Of course they are hiring in Bangalore. Do they want to gain some sales in India or not? Or, do they want to have what happened to them in China (where they are behind because they entered China years too late.) The largest software company in the world had better be hiring in one of the world's largest markets (India). I like Dobb's a lot, but as you suggest he probably doesn't express it as a % and my guess is he doesn't know the difference between a technical support call center in India and Redmond's product development groups. Btw, the link you provided didn't contain anything about MSFT. At the end of the day, after speaking with half a dozen divisions (half a dozen different product lines), am seeing no job transfers and am seeing no exporting of America companies. Having said that, he'd probably find a huge RND group in India and use that as an example. Or he would confuse testing and international translations. What I am seeing is, a huge amount of hiring in India in a booming economy.

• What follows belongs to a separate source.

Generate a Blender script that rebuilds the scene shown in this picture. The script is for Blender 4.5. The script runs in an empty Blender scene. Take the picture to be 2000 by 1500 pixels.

My only concern about Dobb's is if he promotes short-sighted protectionism. It's an insult to me and other people in this industry if he doesn't think I or we can compete. Let us compete and let us win - and have some confidence in our ability to compete and win, and give us environment and the tools to do so. Don't want the protective rug pulled out from under this country when we eventually retire a couple decades from now. Look no further than Ghandi's hometown to see the devastation of protectionism. Look no further than some of my ancester's former country, where Communism took out every corporate success story so the country went downhill. Look no further than my childhood where our community felt the pain of how the auto industry didn't stay competitive, due in part to bad management at the time and protective unions that made us less competitive than Toyota. Unlike the auto industry downturn, our hightech companies REMAINED competitive. That is very huge, important difference. Our auto companies were bleeding red and almost went bye-bye. Compare this to hightech, where upper management was smart in doing some offshoring to save our collective hightech butts. Look at Applied Materials whose revenue dropped a whopping 50% yet they retained the same headcount. If that was the auto industry, they'd be bleeding to the point they couldn't even turn around and get competitive again.
My childhood taught me (where I watched the pain in the auto community) it is absolutely mandatory we make sure our companies remain competitive. My Aunt was a union leader (not in the auto industry) and even as a hardcore liberal, she promoted competitiveness - if you are not competitive, you eventually have nothing. She was very respected by the media and they'd pull her out and put her on TV whenever there was a dispute between management and employees - she never gave an inch to either and demanded what was good to move the company into profitability and she did (she wasn't like this United Airlines Union leader.) Without competitive corporations, we won't have ANY wages. Protectionism scares me, because I saw what it did to the auto industry community and to my ancestors.
The most I'd advocate is a software credit to help folks like you, just like a manufacturing credit.